Devereaux Housing/Homelessness Q2

Published by kradmin on

The factors leading to increased housing costs and their effect on affordability are discussed quite a bit, as are exhortations for government to provide programs that assist people or projects to address their needs. However, there is little discussion regarding the fact that, given the wealth gap in the country and state and the number of people living in poverty, government cannot afford to buy its way out of the problem. Nor is there much discussion about government’s role in growing the economy and creating higher wage jobs and providing the education and training to perform them – which would also result in greater affordability.

Local government fees and charges to pay for infrastructure and services are often mentioned as adding to the cost of housing. This approach to funding these items is a direct result of the restrictions on raising local revenues imposed by Propositions 13 and 218. Prior to these initiatives, local government could and did raise property taxes to pay these costs instead of passing them on to homebuilders and homebuyers.

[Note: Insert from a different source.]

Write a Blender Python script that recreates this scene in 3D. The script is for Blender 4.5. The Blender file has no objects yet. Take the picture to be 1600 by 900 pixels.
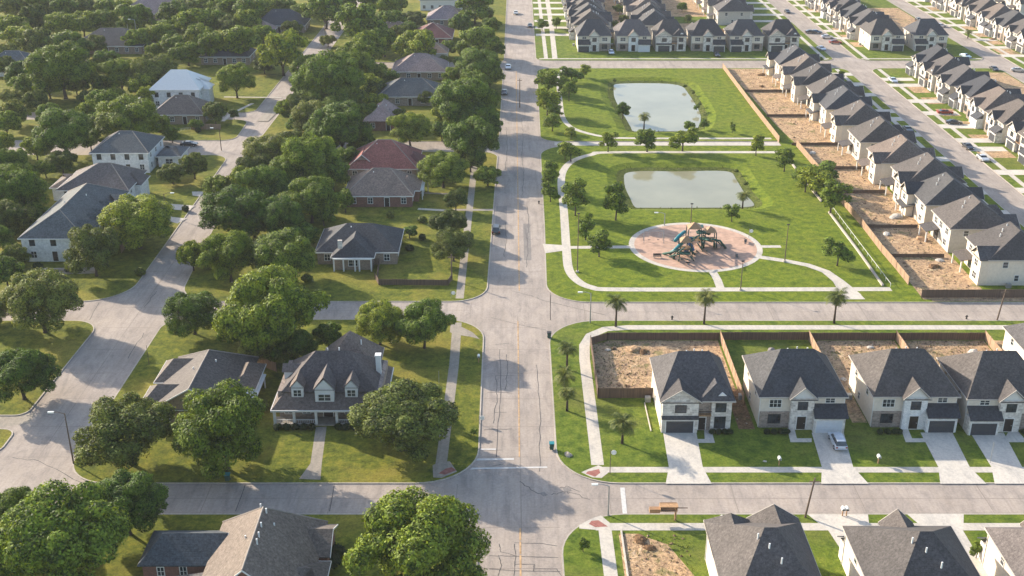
import bpy, bmesh, math, random
from math import sin, cos, tan, pi, radians, sqrt, atan2, hypot
from mathutils import Vector, Matrix, noise
from mathutils.geometry import tessellate_polygon
random.seed(11)
S = bpy.context.scene
COL = S.collection

# ------------------------------------------------------------ camera, sky, sun
H, TH, F = 95.0, radians(24), 1800.0
cam = bpy.data.cameras.new('camera'); co = bpy.data.objects.new('camera', cam); COL.objects.link(co)
cam.sensor_width = 36; cam.lens = F / 1600 * 36; cam.clip_start = 1; cam.clip_end = 6000
co.location = (0, 0, H); co.rotation_euler = (pi / 2 - TH, 0, 0)
S.camera = co
SUN_AZ, SUN_EL = radians(-52), radians(21.5)          # azimuth from +Y towards +X
w = bpy.data.worlds.new('World'); S.world = w; w.use_nodes = True
nt = w.node_tree; bg = nt.nodes['Background']
sky = nt.nodes.new('ShaderNodeTexSky'); sky.sky_type = 'NISHITA'; sky.sun_disc = False
sky.sun_elevation = SUN_EL; sky.sun_rotation = SUN_AZ; sky.air_density = 1.0; sky.dust_density = 1.5
nt.links.new(sky.outputs[0], bg.inputs[0]); bg.inputs[1].default_value = 0.15
sl = bpy.data.lights.new('sun', 'SUN'); so = bpy.data.objects.new('sun', sl); COL.objects.link(so)
sl.energy = 4.5; sl.angle = radians(0.55); sl.color = (1.0, 0.88, 0.72)
sd = Vector((sin(SUN_AZ) * cos(SUN_EL), cos(SUN_AZ) * cos(SUN_EL), sin(SUN_EL)))
so.rotation_euler = sd.to_track_quat('Z', 'Y').to_euler(); so.location = sd * 300
S.view_settings.view_transform = 'Standard'; S.view_settings.look = 'None'
S.view_settings.exposure = 1.16; S.view_settings.gamma = 1
S.cycles.max_bounces = 4; S.cycles.diffuse_bounces = 2; S.cycles.transmission_bounces = 2
S.cycles.volume_bounces = 0; S.cycles.use_denoising = True

HAZE = 0.00009
def haze():
    bm = bmesh.new(); bmesh.ops.create_cube(bm, size=1); me = bpy.data.meshes.new('haze'); bm.to_mesh(me); bm.free()
    o = bpy.data.objects.new('haze', me); COL.objects.link(o); o.scale = (7000, 5600, 106.5); o.location = (0, 1700, 98.5 - 53.25); o['kind'] = 'stuff'
    m = bpy.data.materials.new('haze_air'); m.use_nodes = True; n = m.node_tree.nodes; n.remove(n['Principled BSDF'])
    v = n.new('ShaderNodeVolumePrincipled'); v.inputs['Density'].default_value = HAZE; v.inputs['Color'].default_value = (0.93, 0.94, 0.96, 1); v.inputs['Anisotropy'].default_value = 0.0
    m.node_tree.links.new(v.outputs[0], n['Material Output'].inputs['Volume']); me.materials.append(m)

def at(u, v, z=0.0):
    """ground point seen at a photo coordinate"""
    X = (u - 800) / F; Y = -(v - 450) / F
    dy = cos(TH) + Y * sin(TH); dz = -sin(TH) + Y * cos(TH)
    t = (z - H) / dz
    return (X * t, dy * t)
def A(*pts): return [at(*p) for p in pts]

# ------------------------------------------------------------ materials
def nodes(name):
    m = bpy.data.materials.new(name); m.use_nodes = True
    n = m.node_tree.nodes; l = m.node_tree.links
    return m, n, l, n['Principled BSDF']
def ramp(n, l, fac, stops):
    r = n.new('ShaderNodeValToRGB'); e = r.color_ramp.elements
    while len(e) < len(stops): e.new(0.5)
    for i, (p, c) in enumerate(stops): e[i].position = p; e[i].color = (*c, 1)
    l.new(fac, r.inputs[0]); return r.outputs[0]
def noise_n(n, l, vec, scale, detail=4, rough=0.6, dist=0):
    t = n.new('ShaderNodeTexNoise'); t.inputs['Scale'].default_value = scale; t.inputs['Detail'].default_value = detail
    t.inputs['Roughness'].default_value = rough; t.inputs['Distortion'].default_value = dist
    l.new(vec, t.inputs['Vector']); return t.outputs[0]
def mixc(n, l, fac, a, b, mode='MIX'):
    m = n.new('ShaderNodeMix'); m.data_type = 'RGBA'; m.blend_type = mode
    for s, x in ((0, fac), (6, a), (7, b)):
        if isinstance(x, (int, float)): m.inputs[s].default_value = x
        elif isinstance(x, tuple): m.inputs[s].default_value = (*x, 1)
        else: l.new(x, m.inputs[s])
    return m.outputs[2]
def mapping(n, l, scale=(1, 1, 1), kind='Object', rot=(0, 0, 0)):
    tc = n.new('ShaderNodeTexCoord'); mp = n.new('ShaderNodeMapping'); mp.inputs['Scale'].default_value = scale
    mp.inputs['Rotation'].default_value = rot
    l.new(tc.outputs[kind], mp.inputs[0]); return mp.outputs[0]
def bump(n, l, b, h, strength, dist):
    bp = n.new('ShaderNodeBump'); bp.inputs['Strength'].default_value = strength; bp.inputs['Distance'].default_value = dist
    l.new(h, bp.inputs['Height']); l.new(bp.outputs[0], b.inputs['Normal'])
def mul(c, k): return tuple(min(1, x * k) for x in c)

def m_plain(name, col, rough=0.8, metal=0, var=0.15, scale=2.0, rand=0):
    m, n, l, b = nodes(name)
    v = mapping(n, l)
    c = ramp(n, l, noise_n(n, l, v, scale, 5), [(0.3, mul(col, 1 - var)), (0.7, mul(col, 1 + var))])
    if rand:
        oi = n.new('ShaderNodeObjectInfo'); c = mixc(n, l, rand, c, ramp(n, l, oi.outputs['Random'], [(0.0, (1, .93, .82)), (0.4, (.82, .8, .78)), (0.7, (1, .97, .92)), (1.0, (.72, .66, .6))]), 'MULTIPLY')
    l.new(c, b.inputs['Base Color']); b.inputs['Roughness'].default_value = rough; b.inputs['Metallic'].default_value = metal
    b.inputs['Specular IOR Level'].default_value = 0.25
    return m
def m_grass(name, dark, mid, light, dry, dryamt):
    m, n, l, b = nodes(name); v = mapping(n, l)
    big = noise_n(n, l, v, 0.07, 4, 0.6, 0.4); med = noise_n(n, l, v, 0.55, 6, 0.7); fine = noise_n(n, l, v, 3.0, 5, 0.75)
    c = ramp(n, l, med, [(0.34, dark), (0.5, mid), (0.66, light)])
    c = mixc(n, l, ramp(n, l, big, [(0.48, (0, 0, 0)), (0.68, (dryamt,) * 3)]), c, dry)
    sp = noise_n(n, l, mapping(n, l, (1, 1.6, 1)), 0.16, 8, 0.8, 1.0); c = mixc(n, l, ramp(n, l, sp, [(0.62, (0, 0, 0)), (0.72, (0.55,) * 3)]), c, mul(dry, 0.95))
    c = mixc(n, l, 0.75, c, ramp(n, l, fine, [(0.3, (0.42,) * 3), (0.5, (1, 1, 1)), (0.72, (1.45, 1.4, 1.3))]), 'MULTIPLY')
    l.new(c, b.inputs['Base Color']); b.inputs['Roughness'].default_value = 0.95; b.inputs['Specular IOR Level'].default_value = 0.1
    bump(n, l, b, fine, 0.6, 0.15); return m
def m_concrete(name, col, big=0.12, joint=None, stain=(0.6, 0.6, 0.62), stain_amt=0.35):
    m, n, l, b = nodes(name); v = mapping(n, l)
    c = ramp(n, l, noise_n(n, l, v, 0.09, 5, 0.65, 0.5), [(0.3, mul(col, 1 - big)), (0.7, mul(col, 1 + big))])
    # tyre-worn streaks along the carriageway
    st = noise_n(n, l, mapping(n, l, (0.9, 0.05, 1)), 1.0, 6, 0.7)
    c = mixc(n, l, ramp(n, l, st, [(0.46, (0, 0, 0)), (0.7, (stain_amt,) * 3)]), c, mul(col, 0.62))
    c = mixc(n, l, 0.5, c, ramp(n, l, noise_n(n, l, v, 2.4, 7, 0.85), [(0.36, (0.62,) * 3), (0.52, (1, 1, 1)), (0.66, (1.22,) * 3)]), 'MULTIPLY')
    md = noise_n(n, l, mapping(n, l, (1, .35, 1)), 0.5, 8, 0.75, .6); c = mixc(n, l, 0.7, c, ramp(n, l, md, [(0.36, (0.72, 0.73, 0.76)), (0.5, (1, 1, 1)), (0.66, (1.12, 1.1, 1.06))]), 'MULTIPLY')
    l.new(c, b.inputs['Base Color']); b.inputs['Roughness'].default_value = 0.9; b.inputs['Specular IOR Level'].default_value = 0.15
    bump(n, l, b, noise_n(n, l, v, 6.0, 4), 0.3, 0.03); return m
def m_dirt(name, stops, s=0.45):
    m, n, l, b = nodes(name); v = mapping(n, l)
    a = noise_n(n, l, v, s, 8, 0.72, 0.8); f = noise_n(n, l, v, 2.2, 6, 0.8, 0.5)
    c = ramp(n, l, a, stops)
    c = mixc(n, l, 0.8, c, ramp(n, l, f, [(0.38, (0.3, 0.27, 0.25)), (0.5, (1, 1, 1)), (0.64, (1.4, 1.36, 1.3))]), 'MULTIPLY')
    g = noise_n(n, l, v, 0.22, 5, 0.7)
    c = mixc(n, l, ramp(n, l, g, [(0.56, (0, 0, 0)), (0.64, (0.6,) * 3)]), c, (0.13, 0.15, 0.05))
    l.new(c, b.inputs['Base Color']); b.inputs['Roughness'].default_value = 1; b.inputs['Specular IOR Level'].default_value = 0.05
    bump(n, l, b, a, 0.9, 0.5); return m
def m_roof(name, col, tint=(1, 1, 1)):
    m, n, l, b = nodes(name); v = mapping(n, l)
    c = ramp(n, l, noise_n(n, l, v, 2.6, 5, 0.85), [(0.34, mul(col, 0.5)), (0.5, col), (0.66, mul(col, 1.6))])
    oi = n.new('ShaderNodeObjectInfo'); c = mixc(n, l, 1.0, c, ramp(n, l, oi.outputs['Random'], [(0.0, (0.72, 0.74, 0.8)), (0.35, (1.0, 0.98, 0.95)), (0.7, (1.3, 1.2, 1.1)), (1.0, (0.95, 1.0, 1.08))]), 'MULTIPLY')
    c = mixc(n, l, 0.6, c, ramp(n, l, noise_n(n, l, v, 0.35, 5), [(0.35, (0.75,) * 3), (0.65, (1.15,) * 3)]), 'MULTIPLY')
    st = noise_n(n, l, mapping(n, l, (2.5, 2.5, 0.25)), 1, 3)
    c = mixc(n, l, ramp(n, l, st, [(0.6, (0, 0, 0)), (0.8, (0.25,) * 3)]), c, mul(col, 1.5))
    l.new(c, b.inputs['Base Color']); b.inputs['Roughness'].default_value = 0.85; b.inputs['Specular IOR Level'].default_value = 0.3
    wv = n.new('ShaderNodeTexWave'); wv.bands_direction = 'Z'; wv.inputs['Scale'].default_value = 2.6
    l.new(v, wv.inputs['Vector']); bump(n, l, b, wv.outputs[0], 0.25, 0.04); return m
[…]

The state construct for local government funding produces perverse incentives and inequality in funding. Property is taxed at 1% of its value, capped by Prop 13, then voter approved overrides are added. Cities, the counties, schools and special districts split the money from the 1%. The amount that cities receive varies widely. In San Bernardino County it ranges from 1.75% to 38.8% of the 1%. Each city also receives one of the percentage points from the sales tax on transactions in their jurisdiction. This has led many cities to seek sales tax generators rather than housing. Providing local governments, a share of income taxes from their residents and those working in their businesses would change the incentives.